The professor's journey across the partisan political divide hasn't been without repercussions. He said he got a lot of hateful reactions after endorsing Obama in February in a column at Slate.com -- even from people who had known him and his wife for decades as pro-life activists.

He was even criticized from the pulpit and denied Communion at a Mass shortly after his endorsement; an event that he says still haunts him. He doesn't want to embarrass the priest by naming him publicly, but he did take the matter up with Cardinal Roger Mahoney of Los Angeles and received an apology from the priest.

As Kmiec made the transition from Reagan Republican to volunteer adviser to Obama, he assembled a substantial list of Obama's graces and Republican disgraces. At this point, he said, he is taking the Dorothy Day approach -- doing everything he can as an individual to create the change he wants to see.
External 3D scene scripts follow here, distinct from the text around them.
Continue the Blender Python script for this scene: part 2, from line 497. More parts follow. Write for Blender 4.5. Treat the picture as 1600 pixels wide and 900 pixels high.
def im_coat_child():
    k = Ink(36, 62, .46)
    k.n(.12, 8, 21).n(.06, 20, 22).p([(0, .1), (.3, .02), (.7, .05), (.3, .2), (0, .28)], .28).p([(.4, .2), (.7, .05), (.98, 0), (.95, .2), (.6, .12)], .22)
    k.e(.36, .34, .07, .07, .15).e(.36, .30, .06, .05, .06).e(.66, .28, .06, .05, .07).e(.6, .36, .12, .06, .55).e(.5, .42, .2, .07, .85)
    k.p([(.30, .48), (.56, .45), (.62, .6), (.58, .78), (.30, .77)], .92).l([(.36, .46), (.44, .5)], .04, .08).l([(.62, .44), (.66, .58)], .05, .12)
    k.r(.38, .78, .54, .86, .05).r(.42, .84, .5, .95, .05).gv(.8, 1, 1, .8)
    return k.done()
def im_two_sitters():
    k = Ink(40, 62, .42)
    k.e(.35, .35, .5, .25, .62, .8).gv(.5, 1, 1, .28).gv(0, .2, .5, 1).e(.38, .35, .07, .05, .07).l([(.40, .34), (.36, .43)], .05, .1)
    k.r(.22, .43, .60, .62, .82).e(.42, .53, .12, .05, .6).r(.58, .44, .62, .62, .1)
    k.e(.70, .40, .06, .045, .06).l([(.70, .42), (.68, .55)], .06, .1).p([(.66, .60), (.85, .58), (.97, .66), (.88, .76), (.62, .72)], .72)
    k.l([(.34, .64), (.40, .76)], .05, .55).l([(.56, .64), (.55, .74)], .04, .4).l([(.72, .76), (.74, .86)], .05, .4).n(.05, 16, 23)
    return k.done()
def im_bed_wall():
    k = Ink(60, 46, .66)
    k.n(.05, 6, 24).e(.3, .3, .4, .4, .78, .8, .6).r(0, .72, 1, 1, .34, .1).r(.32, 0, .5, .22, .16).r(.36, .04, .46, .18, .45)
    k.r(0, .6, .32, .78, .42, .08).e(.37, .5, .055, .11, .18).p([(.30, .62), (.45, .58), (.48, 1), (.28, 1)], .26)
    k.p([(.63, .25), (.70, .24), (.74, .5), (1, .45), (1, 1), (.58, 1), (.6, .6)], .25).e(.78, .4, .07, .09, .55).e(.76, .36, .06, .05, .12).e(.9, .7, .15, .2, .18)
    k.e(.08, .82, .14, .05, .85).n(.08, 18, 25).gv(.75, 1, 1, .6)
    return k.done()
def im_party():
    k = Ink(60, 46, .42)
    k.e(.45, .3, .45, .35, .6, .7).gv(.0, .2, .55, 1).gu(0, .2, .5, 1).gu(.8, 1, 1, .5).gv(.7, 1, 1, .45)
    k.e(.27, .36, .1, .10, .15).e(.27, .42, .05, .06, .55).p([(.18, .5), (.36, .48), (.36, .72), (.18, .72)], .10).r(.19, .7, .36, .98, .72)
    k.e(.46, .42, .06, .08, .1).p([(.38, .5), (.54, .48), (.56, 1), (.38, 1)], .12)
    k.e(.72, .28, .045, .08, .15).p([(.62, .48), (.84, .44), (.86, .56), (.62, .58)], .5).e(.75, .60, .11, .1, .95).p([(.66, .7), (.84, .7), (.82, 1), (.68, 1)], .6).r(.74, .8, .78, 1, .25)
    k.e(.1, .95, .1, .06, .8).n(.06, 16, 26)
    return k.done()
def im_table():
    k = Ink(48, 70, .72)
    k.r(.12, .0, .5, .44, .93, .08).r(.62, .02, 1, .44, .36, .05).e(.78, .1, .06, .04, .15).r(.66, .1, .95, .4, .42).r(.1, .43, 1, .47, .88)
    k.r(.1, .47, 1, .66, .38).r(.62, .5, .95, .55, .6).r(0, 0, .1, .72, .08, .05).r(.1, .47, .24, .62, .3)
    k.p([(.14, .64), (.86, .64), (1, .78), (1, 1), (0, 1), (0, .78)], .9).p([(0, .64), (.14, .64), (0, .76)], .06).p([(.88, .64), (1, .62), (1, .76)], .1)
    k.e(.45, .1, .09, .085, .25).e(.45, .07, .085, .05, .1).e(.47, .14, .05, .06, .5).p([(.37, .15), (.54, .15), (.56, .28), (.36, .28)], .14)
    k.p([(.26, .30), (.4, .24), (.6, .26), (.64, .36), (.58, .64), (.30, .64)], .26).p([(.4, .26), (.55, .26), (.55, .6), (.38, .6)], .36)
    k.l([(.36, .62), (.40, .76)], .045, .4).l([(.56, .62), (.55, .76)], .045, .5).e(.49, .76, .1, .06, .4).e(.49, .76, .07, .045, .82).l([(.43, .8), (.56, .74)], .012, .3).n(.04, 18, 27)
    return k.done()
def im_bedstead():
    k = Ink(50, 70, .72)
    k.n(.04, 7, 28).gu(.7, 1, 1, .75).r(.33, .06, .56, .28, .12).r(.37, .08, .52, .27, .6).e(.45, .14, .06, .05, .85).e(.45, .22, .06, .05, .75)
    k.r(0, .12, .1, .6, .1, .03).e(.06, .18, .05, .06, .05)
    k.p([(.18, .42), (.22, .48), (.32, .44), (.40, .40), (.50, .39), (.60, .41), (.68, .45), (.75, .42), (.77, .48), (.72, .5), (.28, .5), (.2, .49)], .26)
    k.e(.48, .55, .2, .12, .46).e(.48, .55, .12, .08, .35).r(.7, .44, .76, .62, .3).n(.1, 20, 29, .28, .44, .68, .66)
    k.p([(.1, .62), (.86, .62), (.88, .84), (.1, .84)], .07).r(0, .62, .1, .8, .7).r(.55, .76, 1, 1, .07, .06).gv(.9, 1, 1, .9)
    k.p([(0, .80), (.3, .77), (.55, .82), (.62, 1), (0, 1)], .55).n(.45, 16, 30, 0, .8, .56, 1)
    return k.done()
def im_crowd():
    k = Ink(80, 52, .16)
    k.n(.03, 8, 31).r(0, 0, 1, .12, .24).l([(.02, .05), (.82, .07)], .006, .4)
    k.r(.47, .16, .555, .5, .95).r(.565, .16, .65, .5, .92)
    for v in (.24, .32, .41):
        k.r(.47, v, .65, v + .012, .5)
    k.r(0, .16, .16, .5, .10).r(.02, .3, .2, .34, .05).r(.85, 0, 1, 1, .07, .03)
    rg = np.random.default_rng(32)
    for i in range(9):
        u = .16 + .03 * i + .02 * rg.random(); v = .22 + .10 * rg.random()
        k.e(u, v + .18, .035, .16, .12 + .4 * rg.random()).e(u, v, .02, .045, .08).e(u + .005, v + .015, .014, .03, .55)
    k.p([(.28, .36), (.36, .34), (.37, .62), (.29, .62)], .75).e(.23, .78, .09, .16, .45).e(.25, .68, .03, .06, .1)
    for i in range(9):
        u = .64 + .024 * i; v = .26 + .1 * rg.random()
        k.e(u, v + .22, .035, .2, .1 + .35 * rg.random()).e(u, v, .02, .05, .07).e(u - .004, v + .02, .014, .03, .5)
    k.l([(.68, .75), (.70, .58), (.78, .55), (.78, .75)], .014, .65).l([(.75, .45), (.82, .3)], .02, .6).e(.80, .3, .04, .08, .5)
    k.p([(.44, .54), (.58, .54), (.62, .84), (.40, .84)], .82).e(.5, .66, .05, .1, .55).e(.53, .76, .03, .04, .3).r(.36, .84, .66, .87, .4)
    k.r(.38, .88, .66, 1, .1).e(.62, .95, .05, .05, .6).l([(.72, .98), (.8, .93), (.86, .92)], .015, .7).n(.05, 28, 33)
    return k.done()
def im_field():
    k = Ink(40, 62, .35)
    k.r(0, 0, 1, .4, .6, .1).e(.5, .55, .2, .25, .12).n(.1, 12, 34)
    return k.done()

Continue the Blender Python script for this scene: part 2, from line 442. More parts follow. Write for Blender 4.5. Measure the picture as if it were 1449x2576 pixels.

He has written a book, to be published soon, called Can Catholics Support Him? The Big Question for Barack Obama. He is attending the Democratic National Convention, where he will make a presentation Thursday to a group that will be caucusing on issues of faith. And he engages Obama and his faith outreach staff in Socratic dialogue, particularly when he thinks the candidate may have made a misstep.

Kmiec isn't the sort of person who dismisses other religions. He began this election cycle working for Republican presidential candidate Mitt Romney, and he felt ashamed for his country when Romney seemed to be pushed out of the running because of voter distrust of his Mormon faith. Kmiec faults presumptive Republican nominee Sen. John McCain for trying to use Romney's religion to embarrass him.

Originally a supporter of President Bush's decision to go to war in Iraq, Kmiec became disillusioned not only because, as it turned out, Saddam didn't have the weapons of mass destruction that Bush said he had, but also because the president showed "lack of understanding of the faith culture" in Iraq, didn't know a Sunni from a Shi'ite, and made bad decisions based on cultural ignorance.

"We need to understand the faiths of others," Kmiec said. Otherwise, we make mistakes and can worsen things internationally.

Obama's concern that religion shouldn't be used as a wedge to divide people was one of the first things that drew Kmiec's interest when he began to consider candidates other than Romney. He was intrigued at the discussion of religion in Obama's Call to Renewal speech, given to a convention of the United Church of Christ in 2006. Kmiec saw in it "the words of a thoughtful, reflective Christian, sincerely stated, with all the earmarks of an intellectual mind and a believing soul."

Both political parties have used religion to divide instead of to unite, Kmiec said. On the Democratic side, people from conservative faith traditions have been painted as zealots with whom reasonable people can't find common ground. And on the Republican side, "Karl Rove and company have gone out of their way to say 'The Democrats hate you because of your faith.'"

Republicans have won elections that way, Kmiec said. "The real question in 2008 is whether the Republicans will be able to do it again."

Obama's support for a living wage, his understanding of the cruel circumstances that lead women to choose to have abortions, and his emphasis on developing renewaable energy technologies as a way to preserve the environment while enhancing national security and creating jobs are all elements that drew Kmiec to Obama.

Obama's skills and values are becoming evident in the new Democratic Party platform and in Obama's plans for an administration that Kmiec believes could reflect Aquinas' thought that government is not just a necessary evil, but can be a force for good.

Above all, Kmiec said, Obama is inspirational. "Not many people can inspire others," he said. "It takes real honesty to do so."

(Mary Barron is a freelance writer from Colorado who is covering the Democratic Party for NCR during this year’s presidential race.)